[CDBUG-talk] PPPoA ... ?

Patrick Muldoon doon at inoc.net
Tue Nov 8 11:28:28 EST 2005

On Nov 8, 2005, at 11:12 AM, Jonathan Franks wrote:

> Hi all,
> I've been thinking of reconfiguring my dsl connection lately and  
> something in the docs has me a bit confused.
> Current setup is :
> DSL MODEM -> OpenBSD FW (3.7) -> Linksys WRT54G -> switch
> Which leaves me with a wholly unnecessary network segment.
> What I want is:
> DSL MODEM (as bridge only) -> OpenBSD FW (running ppp and pppoe) ->  
> switch   (with my Linksys Wireless router just acting as an AP off  
> the switch)
> Taking the WRT54G out of the picture for non wireless clients, and  
> bridging the modem.
> The thing that I'm hesitating on is the pppoe setup on the FW. For  
> the most part it seems pretty straight forward between the FAQ and  
> the relevant man pages... but here's the thing:
> My DSL provider uses PPPoA. In the FAQ I see this:
> The main software interface to PPPoE/PPPoA on OpenBSD is pppoe(8),  
> which is a userland implementation (in much the same way that we  
> described ppp(8), above). A kernel PPPoE implementation, pppoe(4),  
> has been incorporated into OpenBSD.
> which seems to indicate that pppoe will work with either PPPoE or  
> PPPoA. The man pages make no reference to PPPoA at all, however. My  
> searches of the archives and Google have turned up some rather old  
> posts, one suggesting that special hardware is required for PPPoA,  
> and another that _appears_ to indicate that it isn't.

If you are using PPPoA, then I think you need an ATM interface to  
terminate the traffic on.  All of our DSL runs PPPoE  or Route  
Bridged 1483, so I don't have much experience with PPPoA.  But you  
can try it :)  Since perhaps the DSL modem will just bridge the PPP - 
 > ethernet interface and then the PPP stuff will work.

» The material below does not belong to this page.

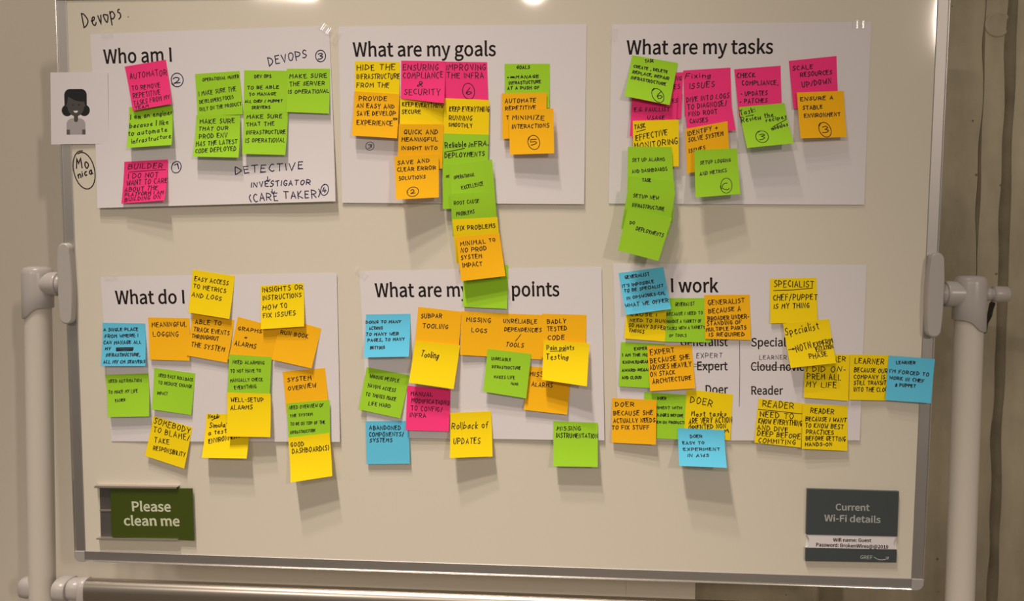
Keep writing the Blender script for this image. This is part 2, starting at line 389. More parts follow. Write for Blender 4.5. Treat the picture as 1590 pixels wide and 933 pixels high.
# outlines of the printed typeface (advance width, loops), in font units
def unpack(l):
    return [(l[i], l[i + 1]) for i in range(0, len(l), 2)]
TYPE = {
    ' ': (78, []),
    '-': (121, [unpack([16,86,106,86,106,110,16,110])]),
    '0': (194, [unpack([97,-5,140,10,167,55,177,129,167,203,140,247,97,261,55,247,27,203,18,129,27,55,55,10]), unpack([97,21,72,33,55,68,48,129,55,190,72,225,97,236,123,225,140,190,146,129,140,68,123,33])]),
    '1': (194, [unpack([31,0,172,0,172,27,120,27,120,257,96,257,81,249,63,243,42,238,42,218,88,218,88,27,31,27])]),
    '2': (194, [unpack([15,0,177,0,177,28,106,28,92,27,78,26,64,25,117,81,152,134,165,186,155,226,129,252,90,261,60,257,36,244,14,224,33,206,48,221,66,231,86,235,112,229,128,211,133,185,120,138,82,83,15,19])]),
    '9': (194, [unpack([82,-5,128,10,162,56,175,139,164,207,133,248,89,261,52,251,26,222,15,178,24,133,49,106,86,97,107,101,128,112,145,129,135,66,112,32,81,22,65,24,50,31,38,42,20,22,37,8,57,-1]), unpack([145,155,127,136,109,125,91,121,66,128,51,148,46,178,51,209,67,229,89,236,117,227,136,200])]),
    ':': (97, [unpack([49,137,60,140,69,148,72,161,69,174,60,182,49,186,37,182,29,174,26,161,29,148,37,140]), unpack([49,-5,60,-1,69,7,72,20,69,32,60,41,49,44,37,41,29,32,26,20,29,7,37,-1])]),
    '@': (331, [unpack([157,-61,184,-58,208,-52,232,-41,223,-22,204,-31,183,-37,160,-39,100,-25,59,16,43,81,63,160,114,213,180,231,240,217,277,178,289,122,281,78,261,51,236,41,219,46,212,61,215,87,230,165,209,165,204,149,195,160,185,166,173,168,133,154,106,120,97,78,103,47,120,29,144,22,162,26,178,35,192,49,200,32,214,23,233,19,269,31,299,66,311,123,295,191,251,236,183,253,102,231,43,171,20,79,38,3,88,-45]), unpack([151,44,136,48,127,59,123,79,129,110,146,135,173,146,182,144,190,139,198,130,187,68,174,54,162,47])]),
    'B': (230, [unpack([35,0,117,0,168,8,202,33,214,75,208,105,189,126,162,137,183,150,195,170,200,194,188,230,157,250,111,257,35,257]), unpack([68,148,68,231,107,231,141,227,161,214,168,190,161,167,141,153,106,148]), unpack([68,26,68,123,112,123,151,118,174,102,182,76,174,48,150,31,112,26])]),
    'C': (223, [unpack([132,-5,163,0,189,12,211,32,193,53,176,37,156,27,133,24,91,37,63,73,54,129,64,185,92,220,134,233,155,230,172,221,187,209,204,230,187,245,163,257,134,261,76,245,35,200,20,128,35,57,75,11])]),
    'D': (241, [unpack([35,0,101,0,166,15,206,60,220,129,206,199,166,242,99,257,35,257]), unpack([68,27,68,230,97,230,147,219,177,184,187,129,177,74,147,39,97,27])]),
    'E': (206, [unpack([35,0,187,0,187,28,68,28,68,121,165,121,165,149,68,149,68,229,183,229,183,257,35,257])]),
    'F': (193, [unpack([35,0,68,0,68,115,166,115,166,143,68,143,68,229,183,229,183,257,35,257])]),
    'G': (241, [unpack([136,-5,168,-1,195,10,215,25,215,133,131,133,131,106,186,106,186,39,173,31,157,26,139,24,93,37,64,73,54,129,64,185,94,220,139,233,162,230,180,221,194,209,212,230,194,245,170,256,138,261,77,245,36,200,20,128,35,57,76,11])]),
    'H': (255, [unpack([35,0,68,0,68,121,187,121,187,0,220,0,220,257,187,257,187,149,68,149,68,257,35,257])]),
    'I': (103, [unpack([35,0,68,0,68,257,35,257])]),
    'P': (222, [unpack([35,0,68,0,68,102,110,102,160,111,192,137,204,181,192,226,159,250,109,257,35,257]), unpack([68,129,68,230,104,230,142,226,165,211,172,181,165,151,143,134,106,129])]),
    'R': (222, [unpack([68,135,68,230,111,230,145,226,166,212,173,185,166,157,145,140,111,135]), unpack([176,0,213,0,147,112,178,126,198,150,205,185,194,227,162,250,116,257,35,257,35,0,68,0,68,109,114,109])]),
    'S': (209, [unpack([106,-5,153,5,183,31,194,68,187,100,168,122,141,137,104,153,84,162,68,175,62,196,68,215,84,228,110,233,132,230,151,222,168,209,185,230,164,246,139,257,110,261,68,252,39,228,29,193,37,162,57,141,81,127,118,111,140,101,155,87,161,65,154,44,136,29,107,24,81,28,57,39,36,56,17,33,42,13,72,0])]),
    'W': (307, [unpack([63,0,102,0,140,155,144,175,149,194,153,213,159,194,163,175,167,155,206,0,245,0,298,257,267,257,239,117,235,89,230,62,225,34,217,62,211,89,205,117,169,257,140,257,104,117,98,89,92,62,86,34,80,62,74,89,69,117,42,257,9,257])]),
    'a': (197, [unpack([76,-5,99,-1,120,9,139,23,143,0,169,0,169,117,162,158,141,185,103,195,74,191,49,182,29,170,41,148,58,158,77,165,98,168,122,161,134,144,137,120,71,107,33,84,21,49,28,20,47,2]), unpack([85,21,68,24,56,34,51,51,59,73,87,89,137,99,137,46,120,32,103,24])]),
    'c': (179, [unpack([107,-5,129,-2,150,7,169,19,155,41,142,31,127,25,110,22,79,31,59,57,51,95,59,133,80,159,111,168,125,166,137,160,149,152,165,173,150,184,132,192,110,195,64,183,31,149,18,95,30,41,62,7])]),
    'd': (217, [unpack([97,-5,119,-1,138,9,155,22,159,0,185,0,185,279,153,279,153,206,154,173,138,185,121,192,101,195,60,183,30,148,19,95,28,41,55,7]), unpack([104,22,76,31,58,56,51,95,59,133,79,159,106,168,122,166,137,160,153,148,153,48,137,34,121,25])]),
    'e': (194, [unpack([109,-5,133,-2,154,5,172,15,160,36,146,28,130,23,113,21,81,29,59,52,50,88,178,88,179,93,179,99,179,106,170,153,145,184,103,195,62,183,31,148,18,95,31,41,63,7]), unpack([49,110,59,142,79,163,104,169,129,163,146,143,151,110])]),
    'f': (114, [unpack([12,164,37,164,37,0,69,0,69,164,110,164,110,190,69,190,69,220,72,241,81,253,96,258,103,257,110,255,118,252,125,277,115,280,104,282,93,283,62,276,43,254,37,221,37,190,12,188])]),
    'g': (197, [unpack([96,-88,147,-78,181,-54,193,-22,185,4,163,19,126,23,89,23,69,26,59,33,56,44,57,53,62,61,68,67,77,63,86,61,96,60,131,68,156,91,166,126,164,142,158,155,150,166,189,166,189,190,123,190,115,193,106,194,96,195,61,187,35,163,25,127,29,106,38,89,50,76,40,66,32,54,29,39,31,26,37,15,46,8,31,-6,21,-21,18,-37,28,-64,55,-82]), unpack([96,82,76,87,61,103,56,127,61,151,76,166,96,172,117,166,131,151,137,127,131,103,116,87]), unpack([101,-65,71,-61,52,-50,46,-32,48,-21,54,-10,65,0,74,-2,82,-3,90,-3,123,-3,144,-5,157,-13,161,-27,154,-46,133,-60])]),
    'h': (213, [unpack([32,0,64,0,64,138,82,154,98,164,116,167,137,162,149,145,152,116,152,0,184,0,184,120,178,161,159,186,126,195,102,191,81,179,63,163,64,202,64,279,32,279])]),
    'i': (96, [unpack([32,0,64,0,64,190,32,190]), unpack([48,229,59,232,67,239,70,251,67,262,59,269,48,271,37,269,30,262,27,251,30,239,37,232])]),
    'k': (193, [unpack([32,0,64,0,64,50,99,92,155,0,190,0,118,113,181,190,146,190,65,90,64,279,32,279])]),
    'l': (99, [unpack([66,-5,74,-4,79,-3,84,-2,80,23,77,22,73,22,69,23,66,28,64,36,64,279,32,279,32,38,36,15,47,0])]),
    'm': (324, [unpack([32,0,64,0,64,138,81,154,97,164,112,167,132,162,144,145,147,116,147,0,179,0,179,138,196,154,212,164,227,167,247,162,259,145,263,116,263,0,294,0,294,120,288,161,269,186,237,195,215,190,194,178,174,159,164,178,146,191,121,195,100,191,80,179,62,162,58,190,32,190])]),
    'n': (214, [unpack([32,0,64,0,64,138,82,154,98,164,116,167,137,162,149,145,152,116,152,0,184,0,184,120,178,161,159,186,126,195,102,191,81,179,62,162,58,190,32,190])]),
    'o': (212, [unpack([106,-5,150,7,182,41,194,95,182,149,150,183,106,195,63,183,31,149,18,95,31,41,63,7]), unpack([106,22,77,31,58,57,51,95,58,133,77,159,106,168,135,159,154,133,161,95,154,57,135,31])]),
    'p': (217, [unpack([32,-80,64,-80,64,-16,63,18,81,5,98,-2,116,-5,157,8,187,42,199,98,190,149,164,183,123,195,101,191,81,181,62,168,58,190,32,190]), unpack([111,22,97,24,81,30,64,42,64,142,82,156,99,165,115,168,144,159,160,135,165,98,158,57,139,31])]),
    'r': (136, [unpack([32,0,64,0,64,122,79,148,95,162,112,166,119,166,125,165,131,163,137,191,131,193,124,195,116,195,96,190,78,176,62,155,58,190,32,190])]),
    's': (164, [unpack([82,-5,120,3,143,24,151,52,142,80,120,98,93,110,73,118,58,128,52,143,56,156,68,166,88,170,103,168,117,162,131,153,146,173,130,184,110,192,87,195,52,188,29,168,22,141,30,115,51,98,77,86,98,78,114,66,120,50,116,35,104,24,83,20,62,23,44,31,27,43,11,22,31,8,56,-1])]),
    't': (132, [unpack([92,-5,104,-4,116,-1,127,2,121,27,114,24,106,22,99,21,82,26,72,38,70,58,70,164,121,164,121,190,70,190,70,244,43,244,40,190,9,188,9,164,38,164,38,59,43,25,60,3])]),
    'u': (213, [unpack([88,-5,112,0,132,12,151,30,154,0,181,0,181,190,149,190,149,55,132,37,115,26,97,23,77,28,65,45,62,74,62,190,29,190,29,70,36,29,55,4])]),
    'v': (182, [unpack([73,0,111,0,178,190,146,190,110,82,105,63,99,44,93,26,85,44,79,63,74,82,38,190,5,190])]),
    'w': (281, [unpack([62,0,99,0,126,102,131,120,135,138,139,157,145,138,150,120,154,103,181,0,220,0,272,190,241,190,213,80,209,62,205,45,202,27,195,45,191,62,187,80,157,190,126,190,96,80,92,62,87,45,83,27,78,45,74,62,70,80,42,190,9,190])]),
    'x': (174, [unpack([5,0,39,0,64,44,71,56,77,67,84,78,93,67,100,56,106,44,134,0,169,0,106,96,164,190,131,190,107,148,102,138,96,127,91,117,83,127,76,138,70,148,45,190,10,190,68,99])]),
    'y': (182, [unpack([35,-82,68,-73,91,-50,106,-16,178,190,147,190,112,85,107,67,102,49,97,31,89,49,82,67,76,85,38,190,5,190,81,0,77,-15,67,-36,53,-50,34,-56,29,-55,24,-54,19,-53,13,-78,19,-80,27,-81])]),
}
CAP = max(p[1] for l in TYPE['H'][1] for p in l)
def print_text(mb, surf, text, x0, y0, x1, y1, h, lift=.1, bold=0.0, mi=0):
    tot = sum(TYPE[c][0] for c in text) - 20
    L = math.hypot(x1 - x0, y1 - y0); e = ((x1 - x0) / L, (y1 - y0) / L)
    sx, sy = L / tot, h / CAP
    x = -10
    for c in text:
        adv, loops = TYPE[c]
        if loops:
            P = [[(x0 + e[0] * (x + p[0]) * sx + e[1] * p[1] * sy, y0 + e[1] * (x + p[0]) * sx - e[0] * p[1] * sy) for p in l] for l in loops]
            tri = tessellate_polygon([[Vector((a, b, 0)) for a, b in l] for l in P])
            flat = [q for l in P for q in l]
            vs = [surf(a, b, lift) for a, b in flat]
            fs = []
            for t in tri:
                a, b, c_ = (flat[i] for i in t)
                s = (b[0] - a[0]) * (c_[1] - a[1]) - (b[1] - a[1]) * (c_[0] - a[0])
                fs.append(t if s < 0 else t[::-1])
            mb.add(vs, fs, mi)
            if bold:
                for l in P:
                    ribbon(mb, l + [l[0]], bold, surf, lift, mi)
        x += adv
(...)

So if I read your Above desc.

You have ISP  -> PPPoA -> DSL Modem  (NAPT) -> RFC1918 Space -> OBSD  
FW -> NAT? -> clients?

So you effectively have double NAT.

> The modem also offers a "half-bridge" mode which theoretically  
> authenticates to the ISP and then passes the IP back to the router.  
> Assuming that special HW is required, could this be used instead?

Sounds like the above is what you will probably want to do, as it  
sounds like it will be the easiest to configure. The Modems that some  
of our ISP's use support ZIPB (Zero Installation PPP Bridge) which  
does the same, terminates the PPP connection and passes it on. It is  
a piece of cake to configure the firewall side, just tell it to gets  
is IP via DHCP and tell your firewall that the interface is dynamic  
and you should be good to go.


Patrick Muldoon
Network/Software Engineer
INOC (http://www.inoc.net)
PGPKEY (http://www.inoc.net/~doon)
Key ID: 0x370D752C

(A)bort, (R)etry, (P)retend this never happened?